上海紀行
Part23

ライター:千遥

     上海博物館

 人民広場駅で地下鉄を降り、外に出ると幅広い高架の歩道橋になっている。この歩道からの眺望は結構よい。下方の広い道路を車が行き交い、人々が往来する。車はほとんどタクシーである。

 見まわすと激しい雑踏の向こうには旧租界の重厚な建物が見え、中国の五星紅旗がひるがえっている。視線を右に向けると外灘(ワイタン)の超高層ビル群が遠く一面に展望できて気持ちがよい。そして比較的近くには上海博物館のどっしりした建物が見えている。

 歩道橋を降りて博物館方向に向かう。その途中に人民公園がある。ここは街中にありながら、実に広々とした空間があり緑のオアシスである。ちょっとのぞいて見てみようかと中に入ってみる。そこには近くの喧騒とはまるで違う静けさが漂っていた。入場料は2元である。中では清掃のおばさんがのんびりとゴミを拾ったり掃いたりしている。若いカップルなどは全く見受けられない。ここから見上げれば、見渡す限り聳え立つビルばかりだ。混雑する街中と違って中にはあまり人影も見られない。公園内にはあちこちにベンチなどがあるが、老人がゆったと休んでいる光景だけである。



人民公園から見た光景

 のんびりとした空間と静寂さだけがそこにある。やや暫く散策していたけれど、あまり興味を引くものは無かった。

 当方はまだだまだ成熟した人間ではないのだ。すぐにその静けさに飽きてしまった。ひとわたり公園内を巡ってそのまま公園の外にでた。
 その隣りには威容を誇る上海博物館がデンと控えていた。出発前から、ここだけは必ず見ねばならぬと教えられていた。入場料は30元ほどであった。博物館は4階建てで内部は整然としている。それぞれの階層が5つほどの部屋に区切られ、古代からの青銅器文明時代からの文化財や陶磁器などが展示されている。



軍艦のような上海博物館

 入り口では日本人旅行者のために日本語による解説機器を貸し出ししている。このイヤーホーンを聞きながら展示物を見ればよいのだが、所詮聞いても忘れてしまうと思い、借りるのはやめた。貸し出しの料金が60元という比較的高額であったこともあるが、膨大な展示物を見て、聞いてというのはとても無理と感じたこともある。



我 上海を愛す(移動販売車)
(Wo ai shanghai)



上まで昇れるかな?


 博物館内部は当然のことながら撮影は禁止なので、残念ながら細部については記憶の彼方へ去ってしまった。中国4000年にも及ぶ悠久の歴史と、現代までに残された多くの資料に圧倒されたということしか、はっきりとは覚えていない。
 中国人民の生誕からの長期間にわたる生活用具や当時に作れた陶磁器などが各区画ごとに整然と展示されている。上海博物館が誇る収容物には、3000年前から近代におよぶ多数の貨幣が所蔵されてある。興味をひいたものに中国独特の芸術といわれる印鑑がある。これも3000年も前から作られていたというから、さすがに印鑑の中国だ。

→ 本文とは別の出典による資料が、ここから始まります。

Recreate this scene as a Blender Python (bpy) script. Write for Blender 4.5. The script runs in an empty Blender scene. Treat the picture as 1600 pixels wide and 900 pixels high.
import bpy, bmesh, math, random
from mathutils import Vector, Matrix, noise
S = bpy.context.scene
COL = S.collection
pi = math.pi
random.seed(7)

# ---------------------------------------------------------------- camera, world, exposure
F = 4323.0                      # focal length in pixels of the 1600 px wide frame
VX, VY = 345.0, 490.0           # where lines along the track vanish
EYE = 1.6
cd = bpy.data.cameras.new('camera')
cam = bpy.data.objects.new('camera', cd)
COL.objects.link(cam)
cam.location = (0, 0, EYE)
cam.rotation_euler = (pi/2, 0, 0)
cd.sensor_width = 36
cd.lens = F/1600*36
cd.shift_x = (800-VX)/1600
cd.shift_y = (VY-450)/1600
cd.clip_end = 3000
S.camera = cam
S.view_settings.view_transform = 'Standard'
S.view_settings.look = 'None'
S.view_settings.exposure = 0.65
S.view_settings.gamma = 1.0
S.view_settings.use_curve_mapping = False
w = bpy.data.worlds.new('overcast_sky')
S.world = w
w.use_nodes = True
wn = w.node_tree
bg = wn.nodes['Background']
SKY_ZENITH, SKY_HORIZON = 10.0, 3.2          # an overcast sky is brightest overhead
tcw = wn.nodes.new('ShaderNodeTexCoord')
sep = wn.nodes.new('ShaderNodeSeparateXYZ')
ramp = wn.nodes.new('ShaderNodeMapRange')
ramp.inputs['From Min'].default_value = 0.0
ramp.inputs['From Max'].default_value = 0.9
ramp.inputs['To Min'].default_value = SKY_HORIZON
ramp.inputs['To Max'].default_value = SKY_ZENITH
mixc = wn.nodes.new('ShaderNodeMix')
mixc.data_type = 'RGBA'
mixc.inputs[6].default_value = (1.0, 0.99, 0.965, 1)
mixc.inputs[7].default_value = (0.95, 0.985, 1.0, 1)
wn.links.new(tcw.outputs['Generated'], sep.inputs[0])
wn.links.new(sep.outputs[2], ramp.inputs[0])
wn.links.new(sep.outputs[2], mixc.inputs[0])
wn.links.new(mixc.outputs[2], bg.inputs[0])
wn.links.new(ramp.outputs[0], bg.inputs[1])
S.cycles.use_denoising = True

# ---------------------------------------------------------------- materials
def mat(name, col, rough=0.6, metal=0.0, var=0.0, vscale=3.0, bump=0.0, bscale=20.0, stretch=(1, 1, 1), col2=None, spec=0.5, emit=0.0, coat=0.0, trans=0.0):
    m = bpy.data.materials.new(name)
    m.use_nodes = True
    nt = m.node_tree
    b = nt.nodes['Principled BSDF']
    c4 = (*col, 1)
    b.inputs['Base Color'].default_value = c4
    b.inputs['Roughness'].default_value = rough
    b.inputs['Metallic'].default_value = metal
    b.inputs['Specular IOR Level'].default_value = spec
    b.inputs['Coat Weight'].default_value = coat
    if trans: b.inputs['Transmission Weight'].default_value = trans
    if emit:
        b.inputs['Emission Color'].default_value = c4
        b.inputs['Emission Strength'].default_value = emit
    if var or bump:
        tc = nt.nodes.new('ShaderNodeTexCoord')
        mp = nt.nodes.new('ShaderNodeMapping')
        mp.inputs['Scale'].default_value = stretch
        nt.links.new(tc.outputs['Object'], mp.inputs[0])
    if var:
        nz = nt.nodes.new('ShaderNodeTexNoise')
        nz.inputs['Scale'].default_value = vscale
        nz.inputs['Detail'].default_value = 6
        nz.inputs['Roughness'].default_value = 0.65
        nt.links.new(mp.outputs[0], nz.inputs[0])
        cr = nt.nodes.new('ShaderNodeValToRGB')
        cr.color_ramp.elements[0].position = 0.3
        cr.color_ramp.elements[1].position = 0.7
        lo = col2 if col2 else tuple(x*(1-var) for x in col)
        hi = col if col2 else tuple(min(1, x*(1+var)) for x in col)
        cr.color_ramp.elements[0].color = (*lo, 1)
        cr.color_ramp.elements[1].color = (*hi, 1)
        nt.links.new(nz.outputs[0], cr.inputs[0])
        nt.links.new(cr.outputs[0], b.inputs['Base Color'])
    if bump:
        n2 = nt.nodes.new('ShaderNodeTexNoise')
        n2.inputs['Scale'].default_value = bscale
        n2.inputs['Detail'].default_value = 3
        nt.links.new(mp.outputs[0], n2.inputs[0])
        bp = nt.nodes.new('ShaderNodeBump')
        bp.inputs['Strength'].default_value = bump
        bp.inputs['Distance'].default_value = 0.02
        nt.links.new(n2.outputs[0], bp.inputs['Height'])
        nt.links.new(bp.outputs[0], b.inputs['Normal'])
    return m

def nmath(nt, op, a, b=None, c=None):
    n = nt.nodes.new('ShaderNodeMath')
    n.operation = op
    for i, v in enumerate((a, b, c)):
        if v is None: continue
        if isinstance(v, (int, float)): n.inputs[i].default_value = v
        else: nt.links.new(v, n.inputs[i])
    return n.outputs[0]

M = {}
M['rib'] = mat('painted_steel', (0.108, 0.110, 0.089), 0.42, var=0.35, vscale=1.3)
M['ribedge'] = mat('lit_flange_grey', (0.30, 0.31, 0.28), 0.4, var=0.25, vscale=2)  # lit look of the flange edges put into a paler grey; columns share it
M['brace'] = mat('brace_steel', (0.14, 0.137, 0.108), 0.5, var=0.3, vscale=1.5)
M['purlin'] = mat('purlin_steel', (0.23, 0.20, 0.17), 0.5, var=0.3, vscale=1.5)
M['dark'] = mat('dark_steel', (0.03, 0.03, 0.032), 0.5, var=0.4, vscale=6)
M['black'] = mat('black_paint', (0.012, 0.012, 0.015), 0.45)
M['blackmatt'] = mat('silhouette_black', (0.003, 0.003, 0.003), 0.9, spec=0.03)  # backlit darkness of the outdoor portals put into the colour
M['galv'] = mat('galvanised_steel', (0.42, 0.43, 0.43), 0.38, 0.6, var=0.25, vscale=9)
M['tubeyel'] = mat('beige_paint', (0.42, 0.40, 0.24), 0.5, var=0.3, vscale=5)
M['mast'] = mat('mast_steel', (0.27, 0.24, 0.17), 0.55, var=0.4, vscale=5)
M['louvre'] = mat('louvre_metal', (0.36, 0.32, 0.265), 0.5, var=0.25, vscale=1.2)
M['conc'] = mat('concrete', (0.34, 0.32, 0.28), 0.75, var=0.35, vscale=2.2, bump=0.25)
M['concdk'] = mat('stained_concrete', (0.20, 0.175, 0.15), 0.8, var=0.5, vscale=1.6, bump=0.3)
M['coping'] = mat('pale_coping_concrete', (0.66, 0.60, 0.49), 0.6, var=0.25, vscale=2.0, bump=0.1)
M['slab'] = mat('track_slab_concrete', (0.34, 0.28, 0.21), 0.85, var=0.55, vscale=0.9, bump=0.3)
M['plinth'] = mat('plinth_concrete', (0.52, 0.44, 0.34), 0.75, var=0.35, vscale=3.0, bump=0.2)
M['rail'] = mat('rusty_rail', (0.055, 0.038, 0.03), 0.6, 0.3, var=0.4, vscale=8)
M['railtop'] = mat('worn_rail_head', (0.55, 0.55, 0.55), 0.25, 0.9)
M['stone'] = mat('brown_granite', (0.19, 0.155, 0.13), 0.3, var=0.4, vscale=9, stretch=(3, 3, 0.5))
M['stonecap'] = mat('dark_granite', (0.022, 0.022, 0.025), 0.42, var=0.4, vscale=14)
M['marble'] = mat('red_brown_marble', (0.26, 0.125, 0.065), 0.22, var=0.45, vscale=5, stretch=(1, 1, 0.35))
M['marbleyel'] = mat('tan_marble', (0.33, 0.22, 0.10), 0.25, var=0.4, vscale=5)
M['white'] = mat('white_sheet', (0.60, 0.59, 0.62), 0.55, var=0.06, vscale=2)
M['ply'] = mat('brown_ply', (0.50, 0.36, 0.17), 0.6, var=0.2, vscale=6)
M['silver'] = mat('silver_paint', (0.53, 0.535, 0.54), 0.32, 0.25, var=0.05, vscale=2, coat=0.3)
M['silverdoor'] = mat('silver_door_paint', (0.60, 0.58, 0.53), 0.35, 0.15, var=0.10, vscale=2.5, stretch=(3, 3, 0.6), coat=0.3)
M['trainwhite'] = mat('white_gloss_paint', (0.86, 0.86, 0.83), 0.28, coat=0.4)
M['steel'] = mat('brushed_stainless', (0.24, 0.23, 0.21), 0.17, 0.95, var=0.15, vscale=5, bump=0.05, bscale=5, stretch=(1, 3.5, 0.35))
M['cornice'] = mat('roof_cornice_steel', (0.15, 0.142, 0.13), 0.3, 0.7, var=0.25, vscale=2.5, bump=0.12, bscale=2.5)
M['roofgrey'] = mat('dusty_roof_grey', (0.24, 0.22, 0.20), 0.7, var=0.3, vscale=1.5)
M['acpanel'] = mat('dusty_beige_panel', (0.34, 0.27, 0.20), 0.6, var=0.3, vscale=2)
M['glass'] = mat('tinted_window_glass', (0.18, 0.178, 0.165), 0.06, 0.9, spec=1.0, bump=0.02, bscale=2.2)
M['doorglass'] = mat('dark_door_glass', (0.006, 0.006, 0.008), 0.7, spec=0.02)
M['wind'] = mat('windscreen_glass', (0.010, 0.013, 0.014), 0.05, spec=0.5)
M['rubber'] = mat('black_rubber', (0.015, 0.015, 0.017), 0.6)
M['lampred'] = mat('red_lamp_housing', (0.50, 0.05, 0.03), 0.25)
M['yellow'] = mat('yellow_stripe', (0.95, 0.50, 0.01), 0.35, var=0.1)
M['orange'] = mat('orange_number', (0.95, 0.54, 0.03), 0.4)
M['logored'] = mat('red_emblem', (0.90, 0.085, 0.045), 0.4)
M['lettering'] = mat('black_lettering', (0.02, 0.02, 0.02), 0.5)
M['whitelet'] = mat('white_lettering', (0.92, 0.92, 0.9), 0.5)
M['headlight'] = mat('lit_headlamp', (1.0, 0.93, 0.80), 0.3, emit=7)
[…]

 出来るだけ大雑把にみたつもりが2時間以上もかかってしまった。中国歴史に造詣の深い方ならば、丸一日は出て来られないだろうと思った。我々単純な二人はといえば、情けないことに最後はすっかりくたびれてしまい、すっかりボーッとして出てきた。



発展する浦東地区を見る

 夕食を摂ったあとは再び外灘に戻ることにした。外灘から運河を越えて向かい側の浦東地区に渡るには二通りの方法がある。一つは渡し舟に乗っていく。もう一つは地下に潜り運河の下に彫られた隋道をくぐって渡るのである。
 目と鼻の先までを船に乗っても仕方が無い。それで隋道経由で行くことにした。歩道はない。円筒形の可愛らしい電車に乗らねばならない。観光客用にと作られたものだから、隋道の中もきらびやかで、進行方向には、赤・青・黄色などのライトがキラキラと交差し点滅して観光客を喜ばせる仕組み。因みに、この僅か5分程度の電車代は20元ほど。物品の安い上海では結構立派な料金であった。
 浦東地区は今上海で最も発展している地区だ。巨大な高層ビルが聳え立っている。日本企業が群れをなして投資しているところでもある。工場も続々建設されている。



派手な2階建てバスとリャカー

 我々遊覧組は、やっぱり上海でも著名なテレビ塔に向かうことになる。夕闇のせまる頃が外灘の光景が最も輝く時間帯である。運河沿いのビルにはネオンが点灯され始め人々の心を感動の中に導いていく。